关于举行Masaki Nakagawa教授学术报告会的通知

发布者:燕维英发布时间:2015-12-14浏览次数:457

时间:20151217日上午10:00-12:00

地点:逸夫科学馆励吾科技楼11楼中心会议室

报告题目:Handwriting-based User Interfaces and Handwriting Recognition

报告摘要:

Due to the success of touch-sensitive smart phones and tablets, direct pointing and direct manipulation has finally become common. Moreover, users can write text, draw figures and annotate whatever they like with their fingers or pens on these devices. In this talk, I will present the belief that the ultimate merit of handwriting-based user interfaces is to support human-centered and creative work and describe the research and development that I have been conducting in these 30 years. I will talk how we invented so called “touch scroll” in 1990’s, why and how we made a large database of on-line handwritten patterns and report that our handwriting recognizer has been employed in 90% of smart phones having handwriting input.

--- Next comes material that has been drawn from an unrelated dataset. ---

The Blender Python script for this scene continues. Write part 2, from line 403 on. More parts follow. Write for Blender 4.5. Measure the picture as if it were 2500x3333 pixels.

Then, I will present the latest architecture of handwriting recognition required from user interfaces and applications. Finally, I will present a future application, which is challenging to pattern recognition, human interface and artificial intelligence communities, i.e., automatic scoring of handwritten exams.


特邀讲者:Masaki Nakagawa

He has been working on handwriting recognition, pen-based user interfaces and applications especially educational applications. Since 1980’s, he has been collaborating with many companies. Especially with Hitachi and Fujitsu, his laboratory made handwriting recognizers for real commercial use. He has been continuing handwriting recognition research to improve accuracy, performance and robustness. In 2011, he made a start-up named iLabo, which now sells the best handwriting recognizers for touch-based smart phones, tablets and so on. In 2012, iLabo was selected as one of the 100 most promising ventures in Japan by Nikkei Business. In 1990, he also proposed User Interfaces for tablet devices and showed several educational applications using various sizes of tablets. His U.S. patents to scroll the window in proportion to the pen speed, which is so-called “touch scroll”, were sold from his university to a company by a significant price. It was the highest amount among all the Japanese universities in the fiscal year 2010. He is now employing recent machine learning methods for handwriting recognition, user interfaces and IT education. He is also working on historical document processing to read excavated documents from the Heijo palace in Nara, Japan and to read Chu Nom documents in Vietnam. He is a fellow of IAPR (International Association of Pattern Recognition), IEICE (Institute of Electronics, Information and Communication Engineers, Japan) and IPSJ (Information Processing Society of Japan).